Say teachers across Punjab will resist takeover of schools by private sector

RAWALPINDI:

While the Punjab government has sought applications from the private sector to buy 13,000 state-run schools, teachers’ bodies across the province announced wearing black bands on their arms during lectures and staging protests and strikes.

Teachers and their leaders have condemned the Chief Minister's "anti-education policy, saying the government told the teachers during meetings that the government schools would not be privatised, but later the regular schedule was released.

According to the Punjab Teachers Union, the SES Teachers Association, and the Educators Association, out of 48,000 government schools throughout the province, 13,000 schools will be privatised in the first phase. Additionally, 567 schools with no teachers will be shut down, while 2,700 other schools having only one teacher will be merged with other schools. Furthermore, the rationalisation of school teachers will also be carried out by sacking teachers and sending redundant teachers to the surplus pool during the summer break.

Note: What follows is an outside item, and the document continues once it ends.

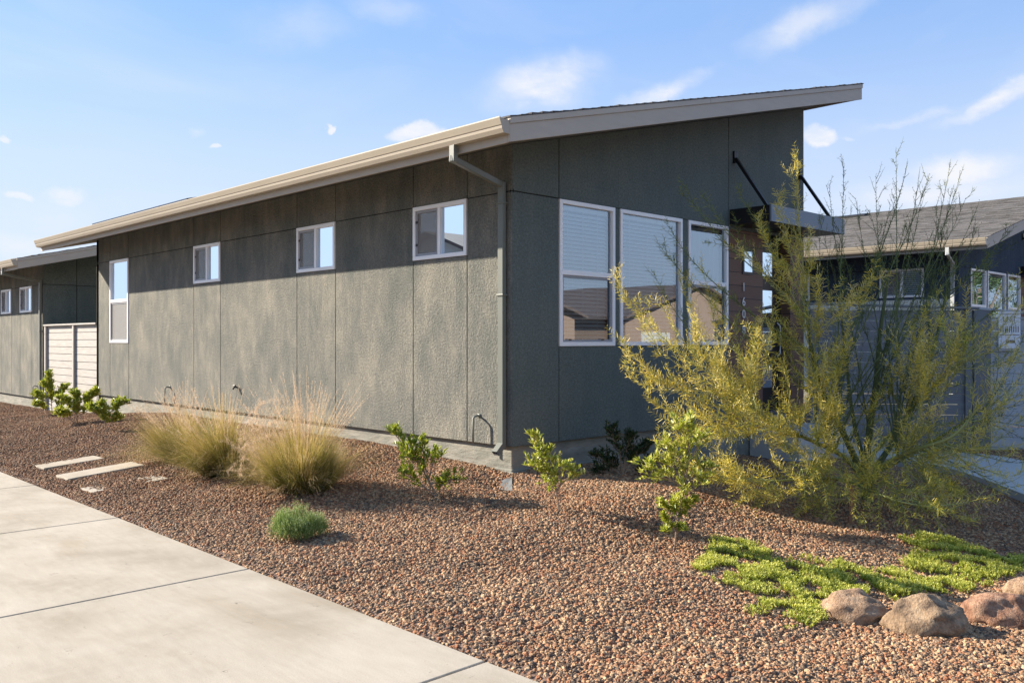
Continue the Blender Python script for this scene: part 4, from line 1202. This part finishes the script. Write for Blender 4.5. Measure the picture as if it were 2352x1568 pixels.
    for (x, y, dz, sag, tint, leafy_, kind) in tips:
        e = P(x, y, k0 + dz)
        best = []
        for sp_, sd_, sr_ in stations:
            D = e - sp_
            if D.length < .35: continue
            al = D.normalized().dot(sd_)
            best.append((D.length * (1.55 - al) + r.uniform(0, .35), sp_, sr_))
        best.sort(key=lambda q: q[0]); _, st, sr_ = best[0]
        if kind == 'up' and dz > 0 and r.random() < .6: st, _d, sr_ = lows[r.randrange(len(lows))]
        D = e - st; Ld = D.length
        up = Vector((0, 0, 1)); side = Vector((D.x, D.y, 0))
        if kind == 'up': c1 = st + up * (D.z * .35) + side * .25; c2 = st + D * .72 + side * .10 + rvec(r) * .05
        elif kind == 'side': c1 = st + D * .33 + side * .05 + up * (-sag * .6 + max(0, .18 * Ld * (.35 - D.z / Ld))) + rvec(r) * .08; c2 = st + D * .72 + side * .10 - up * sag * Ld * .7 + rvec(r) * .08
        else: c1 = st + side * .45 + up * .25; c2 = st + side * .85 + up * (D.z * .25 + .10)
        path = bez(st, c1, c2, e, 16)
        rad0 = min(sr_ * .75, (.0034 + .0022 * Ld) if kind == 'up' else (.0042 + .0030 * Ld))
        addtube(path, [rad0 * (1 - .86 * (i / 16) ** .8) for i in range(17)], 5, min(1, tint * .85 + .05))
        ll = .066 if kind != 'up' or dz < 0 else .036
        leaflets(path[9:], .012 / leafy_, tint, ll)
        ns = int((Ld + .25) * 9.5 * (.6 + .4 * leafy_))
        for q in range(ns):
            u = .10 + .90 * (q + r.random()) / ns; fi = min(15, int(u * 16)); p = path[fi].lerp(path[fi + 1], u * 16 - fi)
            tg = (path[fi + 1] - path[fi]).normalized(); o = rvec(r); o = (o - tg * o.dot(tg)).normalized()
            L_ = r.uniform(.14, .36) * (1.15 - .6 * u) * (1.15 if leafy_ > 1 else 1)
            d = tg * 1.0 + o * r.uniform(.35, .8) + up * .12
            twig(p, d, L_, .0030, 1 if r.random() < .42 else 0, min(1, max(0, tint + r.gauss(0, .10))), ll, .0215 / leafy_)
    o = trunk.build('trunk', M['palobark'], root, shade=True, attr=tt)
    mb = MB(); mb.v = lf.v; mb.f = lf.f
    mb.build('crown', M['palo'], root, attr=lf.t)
    return k0
palo()
b, k = G(1957, 1205)
sk = MB(); sk.box(-.018, .018, -.018, .018, -.1, .36); o = sk.build('wooden_stake', M['stake'], bevel=.003); o.location = b; tag(o, 'short brown wooden stake in the gravel under the feathery tree', 'stake')

# straws lying on the gravel
def straws():
    vg = Veg(90); r = vg.r
    for i in range(46):
        b, k = G(r.uniform(60, 860), r.uniform(1120, 1200)) if i < 34 else G(r.uniform(1700, 2000), r.uniform(1190, 1230))
        a = r.uniform(0, 6.28); d = Vector((math.cos(a), math.sin(a), 0)); L_ = r.uniform(.05, .28); s = Vector((-d.y, d.x, 0)) * r.uniform(-.05, .05)
        pts = []
        for u in (0, .33, .66, 1):
            p = b + d * L_ * (u - .5) + s * (u * (1 - u) * 4); p.z = terrain(p.x, p.y) + .022; pts.append(p)
        vg.blade(pts, .004, .8, 1)
    tag(vg.build('dry_straw', M['grass']), 'stray dry grass straws lying on the gravel', 'straw', kind='stuff')
straws()

# ---------------------------------------------------------------- what the windows mirror: houses and trees across the streets
def plain_house(loc, rz, w, d, h, pitch, wall, label):
    root = empty('house', loc, label, 'house'); root.rotation_euler.z = rz
    mb = MB(); mb.prism([(-w / 2, 0), (w / 2, 0), (w / 2, h), (0, h + pitch * w / 2), (-w / 2, h)], lambda u, v, q: (u, d * q, v)); mb.build('wall', wall, root)
    mb = MB()
    for s in (-1, 1):
        mb.prism([(0, h + pitch * w / 2 + .16), (0, h + pitch * w / 2 + .02), (s * (w / 2 + .5), h - pitch * .5 + .02), (s * (w / 2 + .5), h - pitch * .5 + .16)], lambda u, v, q: (u, -.5 + (d + 1) * q, v))
    mb.build('roof', M['tile'], root)
    for x in (-w * .3, w * .05):
        g = MB(); g.box(x, x + 1.1, -.04, -.005, 1.2, 2.5); f = g.build('window', M['vinyl'], root); g = MB(); g.box(x + .06, x + 1.04, -.05, -.041, 1.26, 2.44); g.build('pane', M['glass'], f)
    g = MB(); g.box(w * .2, w * .2 + 2.3, -.04, -.005, 0, 2.2); g.build('garage_door', M['garage'], root)
    return root
plain_house((18.5, -21, -.2), math.pi + .0, 12, 10, 2.9, .28, M['tan'], 'tan house across the side street, mirrored in the front windows')
plain_house((33, -20, -.2), math.pi, 12, 10, 2.9, .28, M['tan'], 'second tan house across the side street, farther along')
plain_house((-17, 22.3, -.2), math.pi / 2, 11, 9, 4.3, .34, M['garage'], 'house with dark tiled gable across the road, mirrored in the small side windows')
plain_house((-17, 44, -.2), math.pi / 2, 11, 9, 3.2, .34, M['tan'], 'farther tan house across the road with a dark tiled roof')
def bushy_tree(loc, h, seed, label):
    root = empty('tree', loc, label, 'tree', 'street trees mirrored in the blue house'); r = random.Random(seed); mb = MB()
    mb.tube([(0, 0, -.2), (.05, .05, h * .3), (0, .1, h * .55)], [.14, .10, .06], 8)
    for i in range(7):
        a = i * .9; mb.tube([(0, .05, h * .35), (math.cos(a) * h * .14, math.sin(a) * h * .14, h * .55), (math.cos(a) * h * .25, math.sin(a) * h * .25, h * .75)], [.05, .035, .015], 6)
    mb.build('trunk', M['stem'], root)
    vg = Veg(seed)
    for i in range(40):
        c = rvec(r) * (h * .3 * r.random() ** .4); c.z = c.z * .8 + h * .65
        for j in range(130):
            vg.leaf(c + rvec(r) * h * .09 * r.random(), rvec(r), rvec(r), .14, .07, r.random())
    vg.build('crown', M['treeleaf'], root)
bushy_tree((34, -6.5, -.3), 6, 1, 'round green street tree beyond the blue house, the nearer one')
bushy_tree((41, -9.5, -.3), 6.5, 2, 'taller green street tree farther beyond the blue house')
bushy_tree((46, -6.5, -.3), 6, 3, 'green street tree at the end of the row by the blue house')

# ---------------------------------------------------------------- sun, sky
sun_to = Vector((-.096, .206, .108)).normalized()
EL = math.asin(sun_to.z); AZ = math.atan2(sun_to.x, sun_to.y)
sd = bpy.data.lights.new('sun', 'SUN'); sd.energy = 5.0; sd.angle = math.radians(.53); sd.color = (1, .885, .74)
so = bpy.data.objects.new('sun', sd); COL.objects.link(so); so.rotation_euler = sun_to.to_track_quat('Z', 'Y').to_euler(); so.location = (0, 0, 30)

wd = bpy.data.worlds.new('World'); S.world = wd; wd.use_nodes = True; nt = wd.node_tree
bg = nt.nodes['Background']
sky = N(nt, 'ShaderNodeTexSky', sky_type='NISHITA'); sky.sun_disc = False; sky.sun_elevation = EL; sky.sun_rotation = AZ % (2 * math.pi)
sky.altitude = 100; sky.air_density = 1.0; sky.dust_density = .6; sky.ozone_density = 1.6
bg.inputs['Strength'].default_value = .05
tc = N(nt, 'ShaderNodeTexCoord'); sx = N(nt, 'ShaderNodeSeparateXYZ'); L(nt, tc.outputs['Generated'], sx.inputs[0])
wz = N(nt, 'ShaderNodeTexNoise'); wz.inputs['Scale'].default_value = 9; wz.inputs['Detail'].default_value = 6; wz.inputs['Roughness'].default_value = .6; L(nt, tc.outputs['Generated'], wz.inputs['Vector'])
wc = N(nt, 'ShaderNodeSeparateColor'); L(nt, wz.outputs['Color'], wc.inputs[0])
az = math_(nt, 'ADD', math_(nt, 'ARCTAN2', sx.outputs[0], sx.outputs[1]), math_(nt, 'MULTIPLY', math_(nt, 'SUBTRACT', wc.outputs[0], .5), .09))
el = math_(nt, 'ADD', math_(nt, 'ARCSINE', sx.outputs[2]), math_(nt, 'MULTIPLY', math_(nt, 'SUBTRACT', wc.outputs[1], .5), .06))
def azel(px, py):
    d = direction(px, py).normalized(); return math.atan2(d.x, d.y), math.asin(d.z)
clouds = [  # px, py, half width, half height, slope deg, softness, strength
    (1255, 192, 185, 66, 8, 1.0, 1.0), (1525, 205, 110, 26, 16, 1.0, .8), (1850, 48, 210, 44, 18, 1.0, .62), (2300, 222, 170, 24, 14, .9, .95), (700, 60, 200, 60, 5, 1.0, .25), (2120, 262, 150, 14, 13, 1.0, .35), (1888, 322, 44, 27, -5, .45, 1.0),
    (950, 300, 68, 20, 3, .5, .95), (150, 448, 60, 24, 2, .7, .7), (30, 446, 38, 11, 0, .6, .7), (475, 322, 17, 7, 0, .6, .8), (748, 282, 11, 8, 0, .5, .9), (430, 295, 22, 13, 20, 1, .4), (8, 313, 14, 9, 0, .6, .8),
    (2210, 385, 130, 44, 6, .8, .95), (2120, 450, 240, 50, 5, 1, .75), (880, 15, 130, 50, -10, 1, .3), (30, 560, 90, 40, 0, 1, .55), (1960, 325, 22, 7, 0, .8, .4), (100, 500, 160, 60, 0, 1, .25)]
tot = None
for px, py, hw, hh, sl, soft, amt in clouds:
    a0, e0 = azel(px, py); d0 = direction(px, py).length
    w_ = hw / FPX / d0 ** 2 * 1.0; h_ = hh / FPX / d0
    cs, sn = math.cos(math.radians(sl)), math.sin(math.radians(sl))
    da = math_(nt, 'SUBTRACT', az, a0); de = math_(nt, 'SUBTRACT', el, e0)
    u = math_(nt, 'ADD', math_(nt, 'MULTIPLY', da, cs / w_), math_(nt, 'MULTIPLY', de, sn / w_))
    v = math_(nt, 'SUBTRACT', math_(nt, 'MULTIPLY', de, cs / h_), math_(nt, 'MULTIPLY', da, sn / h_))
    rr = math_(nt, 'SQRT', math_(nt, 'ADD', math_(nt, 'MULTIPLY', u, u), math_(nt, 'MULTIPLY', v, v)))
    mr = N(nt, 'ShaderNodeMapRange', interpolation_type='SMOOTHSTEP'); L(nt, rr, mr.inputs[0])
    mr.inputs[1].default_value = 1.25; mr.inputs[2].default_value = 1.25 * (1 - soft); mr.inputs[3].default_value = 0; mr.inputs[4].default_value = amt
    tot = mr.outputs[0] if tot is None else math_(nt, 'MAXIMUM', tot, mr.outputs[0])
# fine structure and a faint veil of cirrus
mp = N(nt, 'ShaderNodeMapping'); mp.inputs['Scale'].default_value = (1, 1, 2.6); mp.inputs['Rotation'].default_value = (.25, .1, 0); L(nt, tc.outputs['Generated'], mp.inputs[0])
fb_ = N(nt, 'ShaderNodeTexNoise'); fb_.inputs['Scale'].default_value = 16; fb_.inputs['Detail'].default_value = 8; fb_.inputs['Roughness'].default_value = .6; L(nt, mp.outputs[0], fb_.inputs['Vector'])
fine = ramp(nt, fb_.outputs['Fac'], [(.34, (.5, .5, .5)), (.56, (1, 1, 1))])
ci = N(nt, 'ShaderNodeTexNoise'); ci.inputs['Scale'].default_value = 3.2; ci.inputs['Detail'].default_value = 7; ci.inputs['Distortion'].default_value = .6; L(nt, mp.outputs[0], ci.inputs['Vector'])
veil = ramp(nt, ci.outputs['Fac'], [(.5, (0, 0, 0)), (.85, (.3, .3, .3))])
mask = math_(nt, 'ADD', math_(nt, 'MULTIPLY', tot, fine), veil, clamp=True)
# pale summer haze low in the sky
hz = N(nt, 'ShaderNodeMapRange', interpolation_type='SMOOTHERSTEP'); L(nt, sx.outputs[2], hz.inputs[0]); hz.inputs[1].default_value = .43; hz.inputs[2].default_value = .03; hz.inputs[3].default_value = 0; hz.inputs[4].default_value = .85
CL = 6.5
skyb = mixc(nt, 1.0, sky.outputs[0], (1.05, 1.25, 1.7), 'MULTIPLY')
skyb = mixc(nt, .62, skyb, (2.35, 4.1, 7.1))
c1 = mixc(nt, hz.outputs[0], skyb, (CL * .84, CL * .93, CL * 1.07))
c2 = mixc(nt, mask, c1, (CL * 1.02, CL * 1.03, CL * 1.08))
L(nt, c2, bg.inputs['Color'])

# ---------------------------------------------------------------- camera, output
cd = bpy.data.cameras.new('camera'); cam = bpy.data.objects.new('camera', cd); COL.objects.link(cam); S.camera = cam
cd.sensor_width = 36; cd.lens = FPX / 2352 * 36; cd.clip_start = .05; cd.clip_end = 3000; cd.shift_y = -4 / 2352
cam.location = CAMP
cam.rotation_euler = (math.pi / 2, 0, math.atan2(-FW.x, FW.y))
vs_ = S.view_settings; vs_.view_transform = 'Standard'; vs_.look = 'None'; vs_.exposure = 1.5; vs_.gamma = 1
S.cycles.max_bounces = 6; S.cycles.transparent_max_bounces = 12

The Department of Education Punjab has officially named the privatisation as "Public Schools Reorganisation Programme” and welcomed applications from potential buyers interested in acquiring public schools by June 5. The programme aims to complete the privatisation of schools and the rationalisation of teachers during the summer break.

According to the ministry, eligible buyers include, NGOs, private school owners, overseas Pakistanis, individuals involved in private education, and educated men and women.

Muhammad Shafiq Bhalwalia, the central secretary general of the Punjab SES Teachers Association, has strongly condemned the CM’s anti-education policy and said that privatisation won’t be allowed. A scheme had been imposed to divide teachers’ bodies by creating at least three groups in each body. He warned that the privatisation move would lead to a surge in fees at government schools and that underqualified teachers would be hired at lower salaries. Plazas, commercial parking plazas, shops, and malls would be built on the most expensive commercial properties of government schools, which would ultimately cripple the entire education system, he further warned.

Punjab Teachers Union Secretary Atiq-ur-Rehman lamented that first teachers were divided into groups and now the government had announced privatisation. Rashid Siddiq Anjum, the prominent leader of the AGEGA, urged teachers to protest against the government's privatisation plan by wearing black armbands in school as the process of teachers’ reduction had already begun.

Malik Amjad, Akhian Gul Tahir and Basharat Iqbal Raja of the Educators Association also declared that they won’t allow government schools to be privatised. They reminded the provincial chief executive of her earlier promise. They warned that privatisation would make education unaffordable for the poor and exclude their children from the education system. The educators alleged that the government planned to privatise more than 25,000 schools in the second phase, aiming to retain only 10,000 government schools in the province.

They declared that no buyer would be allowed to take possession of government schools and any attempts to do so would be met with strong resistance.

Currently, 230,000 positions of teachers are vacant in government schools and 30% of schools do not have a permanent head. Furthermore, the privatisation decision has also banned the recruitment of new teachers.

Published in The Express Tribune, May 18th, 2024.